The group says it has spent the last two months promoting Buono and educating supporters about Christie's record on women's health. On multiple occasions, EMILY's List has appealed to members online to donate directly to Buono's campaign, though the group did not provide information as to how much money its directed to the race. Buono, for her part, said the organization has been "enormously supportive" with the "formidable resources that they bring to bear."

Cory Booker — another substantial wing of Buono's national-level support — has vowed to spend the year "crisscrossing the state" for her candidacy. In an interview Thursday, Booker said he couldn't understand "how people think this is gonna be a blowout. We haven't seen that in New Jersey in decades. It's just not gonna be the case."

"The national support is going to come. That doesn't worry me right now," said Booker. "She's already raising money from outside the state."

But Buono, who has opted to participate in the state's matching funds program, has raised just under $700,000 since December, and is expected to fall short of the state's maximum matching benchmark — a first for any Democratic nominee. It's a sign of the factions in the state party that have splintered around Buono, ever since it became evident at the end of January that she would become the prime candidate, whether Democrats in the state liked it or not.

The Essex County boss, Joe DiVincenzo, is one big-name Democrat who has refused to endorse Buono, and was instead seen palling around and posing for photos with his friend Christie earlier this month at the Turtle Back Zoo sea lion exhibit.

And while Buono's name recognition is slowly increasing across the state, it's implausible she'll cross the threshold into Chris Christie territory. One of her biggest news days on the campaign trail came on the heels of a minor car crash, with Buono in the backseat, when a campaign statement disclosed — in a subordinate clause, tucked between two commas — that the candidate hadn't been wearing her seatbelt. Buono hasn't seen too much ink since then.

The plan, then, for the six months is to get Buono "in front of as many people as possible," said her campaign manager, Jonathan Ducote.

"When they see her, they come to her, and they come to her fast, and they stay," Ducote said. "We need as many advocates as we can find, day in and day out, to help us talk about her vision and message."

As unlikely as her chances seem, six months out from Tuesday, Nov. 5, Buono doesn't seem worried by the slow-moving name-ID numbers, by the still wide gap in the polls. She doesn't seem weary, and she doesn't seem shaken by the knocks against her campaign — "If I focused on all the chatter," she says, "I wouldn't be able to do my job" — but it's hard to know.

At a campaign event outside Bayonne High School last Tuesday — where Buono is set to receive an endorsement from the New Jersey Environmental Federation, a group that favored Christie over Corzine in 2009 — a cold drizzle comes down over three campaign staffers, twelve reporters, three television cameras, three environmentalist and one candidate.

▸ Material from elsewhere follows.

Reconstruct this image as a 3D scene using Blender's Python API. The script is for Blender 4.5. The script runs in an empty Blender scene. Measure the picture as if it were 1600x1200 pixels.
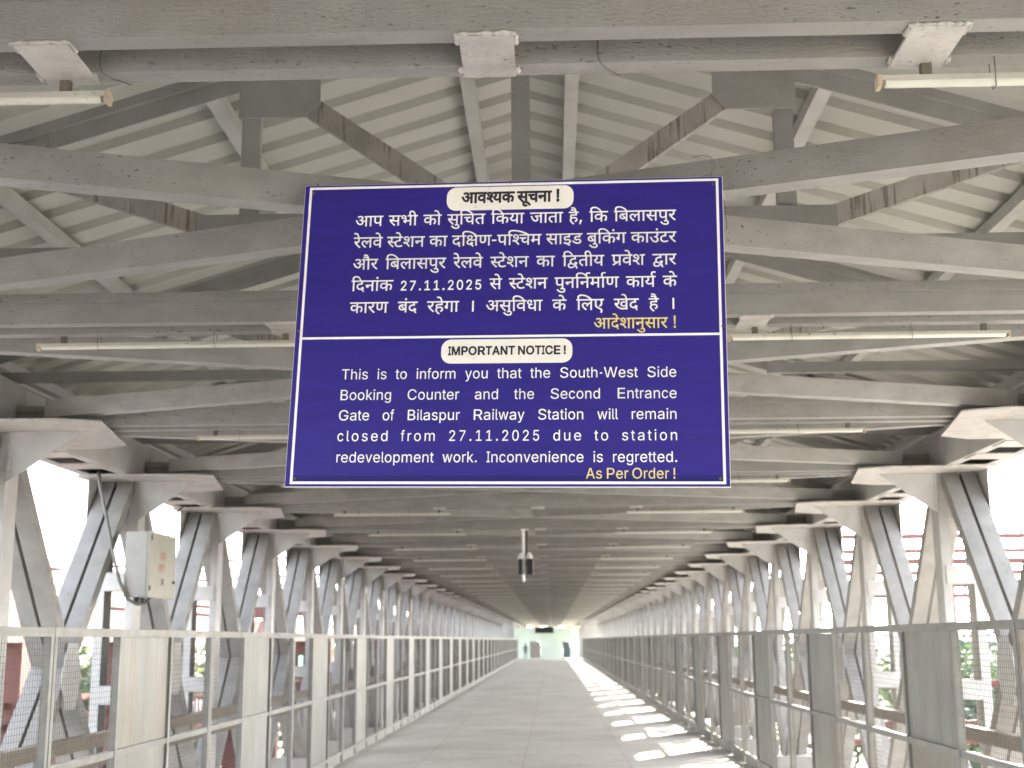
import bpy, bmesh, math, random
from mathutils import Vector, Matrix
random.seed(7)
S = bpy.context.scene
COL = S.collection
R = math.radians

# ------------------------------------------------------------------ camera
cam_d = bpy.data.cameras.new("camera")
cam = bpy.data.objects.new("camera", cam_d); COL.objects.link(cam)
RT = Vector((0.99950288, 0.03072153, -0.0070837))
UP = Vector((0.01296588, -0.19573799, 0.98057051))
FW = Vector((-0.02873808, 0.9801749, 0.19603902))
m = Matrix.Identity(4)
for r_ in range(3):
    m[r_][0], m[r_][1], m[r_][2] = RT[r_], UP[r_], -FW[r_]
m[0][3], m[1][3], m[2][3] = 0.1646, 0.0, 1.5
cam.matrix_world = m
cam_d.sensor_width = 36.0
cam_d.lens = 45.0
cam_d.clip_end = 3000
cam_d.clip_start = 0.05
cam_d.dof.use_dof = True
cam_d.dof.focus_distance = 4.9
cam_d.dof.aperture_fstop = 3.8
S.camera = cam

# ------------------------------------------------------------------ sky, sun, exposure
SUN_EL, SUN_AZ = R(28.0), R(34.0)          # azimuth measured from +Y towards +X
W = bpy.data.worlds.new("World"); S.world = W; W.use_nodes = True
nt = W.node_tree; nt.nodes.clear()
sky = nt.nodes.new("ShaderNodeTexSky"); sky.sky_type = 'NISHITA'; sky.sun_disc = False
sky.sun_elevation = SUN_EL; sky.sun_rotation = SUN_AZ
sky.air_density = 0.8; sky.dust_density = 2.6; sky.ozone_density = 1.0
bg = nt.nodes.new("ShaderNodeBackground"); bg.inputs[1].default_value = 0.15
wo = nt.nodes.new("ShaderNodeOutputWorld")
hs = nt.nodes.new("ShaderNodeHueSaturation"); hs.inputs['Saturation'].default_value = 0.30   # hazy, whitish sky
nt.links.new(sky.outputs[0], hs.inputs['Color']); nt.links.new(hs.outputs[0], bg.inputs[0]); nt.links.new(bg.outputs[0], wo.inputs[0])
sl = bpy.data.lights.new("sun", 'SUN'); sl.energy = 3.0; sl.angle = R(0.5); sl.color = (1.0, 0.90, 0.74)
sun = bpy.data.objects.new("sun", sl); COL.objects.link(sun)
sd = Vector((math.sin(SUN_AZ) * math.cos(SUN_EL), math.cos(SUN_AZ) * math.cos(SUN_EL), math.sin(SUN_EL)))
sun.rotation_euler = sd.to_track_quat('Z', 'Y').to_euler()
S.view_settings.view_transform = 'Standard'
S.view_settings.look = 'None'
S.view_settings.gamma = 1.0
S.view_settings.exposure = 4.35
S.cycles.diffuse_bounces = 6
S.cycles.max_bounces = 10
S.cycles.use_denoising = True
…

Buono stands alongside NJEF members who sing her green praises as the rain comes down cold and heavy in front of the school — "The Home Of The Fighting Bees" — chosen as the press conference site for its solar panel roof installation.

The senator, speaking last, cuts her remarks short because of the rain. "I can see everybody's being food soldiers here," says Buono. "You're shivering. I'm gonna be very quick." But she doesn't leave the podium before mentioning Maryland governor Martin O'Malley — "my friend!" — for showing that green jobs do benefit the economy. "It can be done," says Buono.

When the event is over, the crowd thins, the press packs up their gear, the senator is ushered under a green umbrella, and an attending state official can be heard telling a staffer, "I know, man. It's not easy."